Fenerbahçe, Ferencvaros’un karşısında sahadaydı ama aklı çoktan başka bir yere göç etmişti. Sanki takımın bedeni Kadıköy'deki çimlerdeydi, ruhu ve dikkati, 1 Aralık akşamının o yüksek tansiyonlu derbisinde dolaşıyordu. Bu ülkede derbi haftaları yalnızca bir maçın değil, koca bir ruh halinin habercisidir. İnsan nasıl büyük bir sınav öncesi elindeki işe tam odaklanamazsa, Fenerbahçe de o psikolojiyle sahadaydı.

Eksikler öylesine fazlaydı ki Tedesco, mecbur kaldığı rotasyonu yeni bir kapı gibi araladı. O kapıdan içeri ilk adımı atan Yiğit Efe Demir oldu. Fenerbahçe formasıyla çıktığı bu ilk maç, genç oyuncunun potansiyelini duyuran bir selam niteliğindeydi. Hava toplarındaki hakimiyeti, ileride adından söz edilirken ilk hatırlanacak yönü olacak gibi. Ayağı temiz, pası güven veriyor. Biraz daha çabukluk, biraz daha çeviklik ekledi mi, Süper Lig’de pek çok takımın ihtiyacı olacak kalibreye ulaşması an meselesi.

♦♦♦♦♦

Ferencvaros ise düşük bütçesi ve sınırlı kadrosuna rağmen Avrupa Ligi’nde ayakta kalmayı başaran ender takımlardan.

Teknik kaliteyi, fizik güç ve inatçı bir mücadeleyle dengelemeyi öğrenmişler. Robbie Keane’in İrlanda’dan İngiltere’ye uzanan yardımcı antrenörlük tecrübeleri, Maccabi Tel Aviv’deki başarılı denemesiyle birleşince ortaya sakin ama ne yaptığını bilen bir teknik adam profili çıkmış. Avrupa futbolunda yeni sayılır, fakat oyunu okuma biçimi hiç acemi değil.

♦♦♦♦♦

Yine de Fenerbahçe’nin sahaya sürdüğü kadro kağıt üzerinde bu maçı rahat kazanabilecek güçteydi.

İlk yarıda oyunun ipleri tamamen sarı lacivertlilerin elindeydi. Fakat sezon boyunca ortalarda görünmeyen Oğuz Aydın’ın gölgede kalışı ve En Nesyri’nin ön alan presi dışında hemen hiçbir sorumluluğunu üstlenmemesi, hücumun ritmini bozdu.
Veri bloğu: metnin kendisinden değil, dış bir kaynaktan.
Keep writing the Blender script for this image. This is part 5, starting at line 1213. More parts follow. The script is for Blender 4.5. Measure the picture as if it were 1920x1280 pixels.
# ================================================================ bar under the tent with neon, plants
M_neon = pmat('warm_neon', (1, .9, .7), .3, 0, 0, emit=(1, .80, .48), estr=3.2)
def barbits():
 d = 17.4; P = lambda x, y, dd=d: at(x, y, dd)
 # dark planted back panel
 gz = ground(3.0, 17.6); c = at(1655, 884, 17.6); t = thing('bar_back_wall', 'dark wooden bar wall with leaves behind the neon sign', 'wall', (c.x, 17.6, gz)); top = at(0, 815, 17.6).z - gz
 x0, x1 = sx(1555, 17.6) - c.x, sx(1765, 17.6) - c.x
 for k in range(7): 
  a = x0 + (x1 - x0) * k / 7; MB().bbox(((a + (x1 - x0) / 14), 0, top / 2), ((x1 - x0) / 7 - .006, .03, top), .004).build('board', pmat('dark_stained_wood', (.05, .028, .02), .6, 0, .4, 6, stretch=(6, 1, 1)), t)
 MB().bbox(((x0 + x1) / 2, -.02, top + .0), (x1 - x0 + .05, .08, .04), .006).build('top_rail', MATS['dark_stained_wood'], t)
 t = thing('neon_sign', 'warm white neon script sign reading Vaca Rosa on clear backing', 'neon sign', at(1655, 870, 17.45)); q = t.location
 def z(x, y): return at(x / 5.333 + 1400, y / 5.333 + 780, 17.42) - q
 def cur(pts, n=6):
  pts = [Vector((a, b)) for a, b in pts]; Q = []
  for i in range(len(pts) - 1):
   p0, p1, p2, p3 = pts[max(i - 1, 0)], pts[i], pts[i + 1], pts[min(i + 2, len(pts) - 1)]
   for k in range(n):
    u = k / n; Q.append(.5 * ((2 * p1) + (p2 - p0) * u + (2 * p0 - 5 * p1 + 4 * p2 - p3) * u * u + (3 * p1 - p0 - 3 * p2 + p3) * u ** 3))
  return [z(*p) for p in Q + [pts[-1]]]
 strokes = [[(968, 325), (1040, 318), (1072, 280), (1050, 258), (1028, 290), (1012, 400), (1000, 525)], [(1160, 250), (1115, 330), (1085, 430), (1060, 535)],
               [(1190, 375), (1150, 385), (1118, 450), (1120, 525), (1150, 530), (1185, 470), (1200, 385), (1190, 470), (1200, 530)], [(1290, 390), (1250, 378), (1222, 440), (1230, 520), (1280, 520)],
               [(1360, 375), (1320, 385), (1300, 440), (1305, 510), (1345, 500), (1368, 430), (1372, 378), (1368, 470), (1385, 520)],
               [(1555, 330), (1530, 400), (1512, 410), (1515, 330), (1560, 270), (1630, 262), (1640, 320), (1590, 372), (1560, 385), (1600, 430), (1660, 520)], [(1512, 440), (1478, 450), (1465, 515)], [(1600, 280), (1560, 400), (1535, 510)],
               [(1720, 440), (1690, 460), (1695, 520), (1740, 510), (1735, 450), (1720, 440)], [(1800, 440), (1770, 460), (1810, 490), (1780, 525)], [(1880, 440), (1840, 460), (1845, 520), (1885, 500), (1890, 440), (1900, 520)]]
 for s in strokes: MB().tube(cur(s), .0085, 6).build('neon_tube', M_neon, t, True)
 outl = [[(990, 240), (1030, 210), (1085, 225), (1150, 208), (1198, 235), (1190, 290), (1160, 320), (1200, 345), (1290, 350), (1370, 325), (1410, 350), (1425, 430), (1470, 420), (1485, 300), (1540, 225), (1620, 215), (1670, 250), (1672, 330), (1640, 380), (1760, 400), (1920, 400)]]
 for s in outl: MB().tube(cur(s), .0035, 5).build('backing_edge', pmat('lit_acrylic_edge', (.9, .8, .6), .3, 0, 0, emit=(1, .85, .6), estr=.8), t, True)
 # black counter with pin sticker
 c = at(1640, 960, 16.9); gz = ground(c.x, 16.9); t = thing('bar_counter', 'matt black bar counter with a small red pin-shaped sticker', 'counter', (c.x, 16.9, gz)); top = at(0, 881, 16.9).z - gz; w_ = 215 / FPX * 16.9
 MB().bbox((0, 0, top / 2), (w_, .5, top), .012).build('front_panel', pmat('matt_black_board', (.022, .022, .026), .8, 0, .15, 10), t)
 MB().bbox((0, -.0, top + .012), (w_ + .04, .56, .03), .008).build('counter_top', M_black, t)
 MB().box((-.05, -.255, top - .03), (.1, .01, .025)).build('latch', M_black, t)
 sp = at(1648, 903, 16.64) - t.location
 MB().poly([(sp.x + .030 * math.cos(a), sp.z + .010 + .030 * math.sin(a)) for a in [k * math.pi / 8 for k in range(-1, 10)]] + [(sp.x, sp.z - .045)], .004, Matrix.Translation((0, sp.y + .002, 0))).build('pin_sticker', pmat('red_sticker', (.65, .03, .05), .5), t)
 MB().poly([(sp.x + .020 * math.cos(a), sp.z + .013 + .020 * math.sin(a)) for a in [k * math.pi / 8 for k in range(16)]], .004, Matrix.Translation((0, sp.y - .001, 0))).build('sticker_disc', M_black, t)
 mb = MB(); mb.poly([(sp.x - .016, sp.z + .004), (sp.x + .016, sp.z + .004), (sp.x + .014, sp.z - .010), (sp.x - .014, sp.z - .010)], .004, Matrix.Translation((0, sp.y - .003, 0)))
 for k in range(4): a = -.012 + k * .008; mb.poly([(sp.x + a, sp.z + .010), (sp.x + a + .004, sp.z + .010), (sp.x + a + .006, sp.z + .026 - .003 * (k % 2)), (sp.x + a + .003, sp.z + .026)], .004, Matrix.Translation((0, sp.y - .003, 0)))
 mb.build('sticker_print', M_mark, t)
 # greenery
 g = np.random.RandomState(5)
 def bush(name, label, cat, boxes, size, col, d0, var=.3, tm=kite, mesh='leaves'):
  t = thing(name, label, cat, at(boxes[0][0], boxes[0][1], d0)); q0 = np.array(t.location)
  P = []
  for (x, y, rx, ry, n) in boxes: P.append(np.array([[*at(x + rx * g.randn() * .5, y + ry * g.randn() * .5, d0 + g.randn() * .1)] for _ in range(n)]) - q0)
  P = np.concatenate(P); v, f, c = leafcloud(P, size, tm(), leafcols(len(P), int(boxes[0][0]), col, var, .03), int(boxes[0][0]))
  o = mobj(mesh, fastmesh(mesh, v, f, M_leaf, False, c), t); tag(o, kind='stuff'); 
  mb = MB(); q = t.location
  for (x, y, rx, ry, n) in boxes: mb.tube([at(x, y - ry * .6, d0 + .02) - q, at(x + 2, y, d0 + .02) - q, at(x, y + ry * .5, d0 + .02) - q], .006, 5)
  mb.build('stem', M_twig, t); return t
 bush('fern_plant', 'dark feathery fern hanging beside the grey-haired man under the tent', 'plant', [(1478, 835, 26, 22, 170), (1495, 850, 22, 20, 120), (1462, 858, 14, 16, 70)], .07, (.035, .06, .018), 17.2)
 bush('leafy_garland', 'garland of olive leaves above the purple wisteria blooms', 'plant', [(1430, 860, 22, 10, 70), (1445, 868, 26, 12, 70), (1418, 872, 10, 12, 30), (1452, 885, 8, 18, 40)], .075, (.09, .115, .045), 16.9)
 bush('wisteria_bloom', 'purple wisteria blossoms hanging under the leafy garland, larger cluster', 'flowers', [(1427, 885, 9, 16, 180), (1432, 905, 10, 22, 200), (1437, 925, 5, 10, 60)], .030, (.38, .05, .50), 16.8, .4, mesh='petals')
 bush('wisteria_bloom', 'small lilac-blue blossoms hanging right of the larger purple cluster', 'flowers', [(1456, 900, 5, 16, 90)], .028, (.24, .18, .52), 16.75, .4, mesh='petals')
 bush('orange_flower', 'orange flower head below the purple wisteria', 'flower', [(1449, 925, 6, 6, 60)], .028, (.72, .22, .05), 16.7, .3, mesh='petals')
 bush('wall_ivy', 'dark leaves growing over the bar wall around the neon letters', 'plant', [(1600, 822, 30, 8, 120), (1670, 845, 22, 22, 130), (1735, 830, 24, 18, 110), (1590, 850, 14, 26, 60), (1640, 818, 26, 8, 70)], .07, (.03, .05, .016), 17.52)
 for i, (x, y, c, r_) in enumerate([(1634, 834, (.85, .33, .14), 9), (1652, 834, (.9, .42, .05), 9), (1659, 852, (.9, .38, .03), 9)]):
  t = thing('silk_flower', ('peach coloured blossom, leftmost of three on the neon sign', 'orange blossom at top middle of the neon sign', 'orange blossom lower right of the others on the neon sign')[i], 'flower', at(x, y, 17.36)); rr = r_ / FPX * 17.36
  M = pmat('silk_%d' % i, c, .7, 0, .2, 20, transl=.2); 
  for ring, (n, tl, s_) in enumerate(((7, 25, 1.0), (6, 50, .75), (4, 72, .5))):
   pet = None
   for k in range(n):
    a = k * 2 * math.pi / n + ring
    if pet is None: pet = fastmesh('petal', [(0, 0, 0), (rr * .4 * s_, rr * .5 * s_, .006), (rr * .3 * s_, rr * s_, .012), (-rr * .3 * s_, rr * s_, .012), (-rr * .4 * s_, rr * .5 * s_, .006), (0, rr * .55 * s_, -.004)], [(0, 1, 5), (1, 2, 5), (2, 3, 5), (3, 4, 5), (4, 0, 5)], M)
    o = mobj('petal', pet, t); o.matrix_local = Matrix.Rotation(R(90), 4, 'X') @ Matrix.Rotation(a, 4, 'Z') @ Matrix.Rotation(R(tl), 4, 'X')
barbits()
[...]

İlk yarının son anlarında yaşanan dalgınlık ise Ferencvaros’a iki kez direği yoklama fırsatı verdi. Bazen bir anlık boşluk, bütün planın dengesini bozar.

♦♦♦♦♦

Bu cesaret kırıntısı, Macar ekibini ikinci yarıya daha diri başlattı. Sanki Fenerbahçeli oyuncuların bir kısmının aklının Galatasaray derbisinde olduğunu sezmiş gibiydiler. İlk on dakikadaki baskılarının meyvesini de kendi en güçlü silahlarıyla, bir duran top golüyle aldılar.

Fenerbahçe ise maçta ilk kez topu olması gerektiği gibi dolaştırdığı bir hücum setiyle nefes aldı.

Talisca’nın golü, oyunu yeniden eşitledi. Hemen ardından Dorgeles Nene’nin direkten dönen şutu, topun da bazen kaderle inatlaştığını hatırlattı. Sarı lacivertliler gruptan çıkmayı neredeyse garantilemiş olsa da, bu beraberlik ilk sekiz hedefini biraz bulandırdı.

Fakat bu kadar eksik içinde ve camianın gözü kulağı derbiye çevrilmişken bu sonuç çok da kıyamet sayılmaz.

♦♦♦♦♦

Son dakikalarda tribünlerde açılan Galatasaray pankartı, aslında herkesin aklının nerede olduğunu açıkça gösterdi.

Yönetimden futbolcuya, malzemeciden taraftara kadar tüm kulüp, pazartesi akşamının hesabını çoktan tutmaya başlamış. Aynı psikoloji Galatasaray cephesinde de vardı ki, onlar da USG maçında benzer bir konsantrasyon kaybıyla tatsız bir yenilgi aldı.

Dilerim pazartesi günü, iki takımın da Avrupa maçlarını bu derece kenara itmesine değecek bir derbi izleriz.

Futbolun konuşulduğu, Türkiye’nin yıllardır biriktirdiği o derbi heyecanını taşıyan, sahada sözü topun söyleyeceği bir gece.